C’est la manière dont est présentée ou représentée l’espérance qui importe aux citoyens de la terre, de même que la meilleure représentation du progrès est celle qui constitue par elle-même une condition de sa réalisation.
Le choix de Kant en faveur du progrès ne témoigne d’aucun optimisme; s’il fait bien du progrès l’horizon le plus souhaitable de la civilisation, en dépit des maux qu’elle multiplie, c’est pour l’opposer à une tentation plus pernicieuse, la tentation de désespérer de l’évolution humaine. Cette tentation-là est un obstacle aux droits des hommes; elle s’appuie sur un historisme catastrophiste pour donner au moralisme despotique une apparence de légitimité.
Les religions donnent aux ressources subjectives de la croyance une signification empirique, une réalisation mondaine en quelque sorte, quand elles se donnent une réalisation institutionnelle analogue à celle d’une communauté politique. Il faut un chef suprême, un peuple qui obéit, des juges qui condamnent ou pardonnent. Lorsque ces fonctions ne sont au service que de la survie institutionnelle d’une Église, ou de la force particulière d’un peuple, la foi n’est plus morale, mais anthropomorphique et servile. Les théologiens, en tant qu’ils sont des savants, des exégètes érudits, contribuent à cette altération quand ils substituent le savoir à la foi, et conditionnent la croyance par la peur de l’au-delà.
Il y a là une appropriation, de type politique, des symboles de l’espérance. Le procédé en a été analysé dans la Typique: il suffit de traiter un symbole comme un schème. L’hypotypose schématique a pour effet de limiter la signification d’un concept à une expérience; il est possible de physicaliser les symboles de la foi dans la forme d’une institution. L’hypotypose symbolique, au contraire, supprime les restrictions sensibles de la signification, elle donne à penser ce qui n’est pas objet de savoir, mais à quoi peut s’associer la croyance. Le malentendu sur les raisons d’espérer peut être évité si l’on reconnaît que la foi qui se veut moralement pure est le ressort ultime de la demande symbolique.
Il est possible de restaurer ce que Kant nomme l’animation des facultés de l’âme contre l’inertie de l’asservissement: par la régénération du pouvoir symbolique, qui rétablit, contre toute croyance passive ou dominée, l’antériorité au faire par rapport au savoir.
Que le symbolisme soit anthomomorphique ne le condamne nullement à la logique de l’appropriation par voie de domination.
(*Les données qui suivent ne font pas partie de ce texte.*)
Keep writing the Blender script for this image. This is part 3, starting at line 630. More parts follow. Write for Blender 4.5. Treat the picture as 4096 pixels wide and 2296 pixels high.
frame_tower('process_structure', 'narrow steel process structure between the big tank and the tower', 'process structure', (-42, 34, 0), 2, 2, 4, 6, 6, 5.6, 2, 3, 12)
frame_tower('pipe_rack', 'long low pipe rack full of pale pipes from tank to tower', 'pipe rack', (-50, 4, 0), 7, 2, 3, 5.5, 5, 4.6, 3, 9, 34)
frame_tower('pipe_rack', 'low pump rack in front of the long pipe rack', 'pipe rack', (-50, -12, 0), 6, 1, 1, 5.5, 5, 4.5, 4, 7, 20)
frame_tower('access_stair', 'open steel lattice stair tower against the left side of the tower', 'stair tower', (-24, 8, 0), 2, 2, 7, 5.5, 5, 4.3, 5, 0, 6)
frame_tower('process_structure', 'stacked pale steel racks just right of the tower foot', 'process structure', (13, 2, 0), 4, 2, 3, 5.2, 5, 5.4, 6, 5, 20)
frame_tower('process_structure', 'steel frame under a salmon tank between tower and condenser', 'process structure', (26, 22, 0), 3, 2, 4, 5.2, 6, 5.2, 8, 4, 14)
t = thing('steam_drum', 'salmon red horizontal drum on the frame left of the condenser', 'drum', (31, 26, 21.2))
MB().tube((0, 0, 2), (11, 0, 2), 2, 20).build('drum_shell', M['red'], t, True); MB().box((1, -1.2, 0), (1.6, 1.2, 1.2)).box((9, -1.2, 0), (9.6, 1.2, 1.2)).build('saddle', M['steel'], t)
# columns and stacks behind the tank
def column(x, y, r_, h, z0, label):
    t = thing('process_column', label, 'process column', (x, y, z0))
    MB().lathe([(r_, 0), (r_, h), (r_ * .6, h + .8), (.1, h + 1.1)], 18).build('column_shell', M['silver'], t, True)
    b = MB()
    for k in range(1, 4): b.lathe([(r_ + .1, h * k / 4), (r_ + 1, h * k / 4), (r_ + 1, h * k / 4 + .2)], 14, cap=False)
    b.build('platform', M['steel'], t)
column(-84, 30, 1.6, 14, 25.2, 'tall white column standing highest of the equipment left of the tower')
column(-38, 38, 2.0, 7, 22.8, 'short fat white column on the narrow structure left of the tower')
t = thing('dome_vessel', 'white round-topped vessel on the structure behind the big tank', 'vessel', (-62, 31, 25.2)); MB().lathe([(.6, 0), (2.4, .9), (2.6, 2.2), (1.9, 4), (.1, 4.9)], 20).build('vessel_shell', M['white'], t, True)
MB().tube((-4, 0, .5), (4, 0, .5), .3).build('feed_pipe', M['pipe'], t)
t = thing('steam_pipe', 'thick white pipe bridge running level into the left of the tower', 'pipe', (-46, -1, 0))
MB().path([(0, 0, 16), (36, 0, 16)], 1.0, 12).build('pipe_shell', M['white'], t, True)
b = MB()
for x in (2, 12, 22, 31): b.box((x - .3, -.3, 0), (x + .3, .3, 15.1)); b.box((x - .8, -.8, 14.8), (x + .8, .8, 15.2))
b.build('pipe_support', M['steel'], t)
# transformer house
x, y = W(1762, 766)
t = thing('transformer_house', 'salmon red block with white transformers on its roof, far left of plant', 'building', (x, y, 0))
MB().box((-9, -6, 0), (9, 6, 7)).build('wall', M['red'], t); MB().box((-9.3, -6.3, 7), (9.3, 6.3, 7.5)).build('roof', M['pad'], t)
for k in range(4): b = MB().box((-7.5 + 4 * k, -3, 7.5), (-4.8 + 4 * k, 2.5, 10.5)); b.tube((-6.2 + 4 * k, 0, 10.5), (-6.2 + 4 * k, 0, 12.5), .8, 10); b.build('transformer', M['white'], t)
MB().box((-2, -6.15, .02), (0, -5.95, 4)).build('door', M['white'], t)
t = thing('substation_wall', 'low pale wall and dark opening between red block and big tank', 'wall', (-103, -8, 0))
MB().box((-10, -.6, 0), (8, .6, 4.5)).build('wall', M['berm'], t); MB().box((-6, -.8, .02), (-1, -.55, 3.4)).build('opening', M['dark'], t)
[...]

Tout au contraire, le symbole libère du pouvoir escompté de ses réductions ou de ses schématisations théoriques: Nous permettons un anthropomorphisme symbolique qui concerne en fait le langage, et non l’objet lui-même (Prolégomènes, § 57).
L’élément du langage rapporte le symbole, non à une chose, mais à une Idée. De sorte que la philosophie transcendantale permet de comprendre les Idées comme les moyens d’une désappropriation symbolique, ou d’une désaliénation symbolique: elles confèrent aux symboles un pouvoir de signifier qui excède toute interprétation dominante.
Kant ne procède-t-il pas de la même façon, en matière politique, lorsqu’il rapporte à l’Idée du droit, et non à la particularité des circonstances et des acteurs, la signification universelle que le public européen a pu reconnaître à la Révolution française, et ce, par une sympathie désintéressée qui ne considérait, dans l’événement, que le principe d’un progrès possible des institutions?
Sur le plan des croyances, les symboles religieux sont conçus comme les moyens d’une communication publique possible de l’intériorité. La croyance peut être regardée comme l’expression d’une pure foi morale et, à ce titre, comme la propension à dépasser la foi statutaire en se délivrant de ses conditionnements empiriques.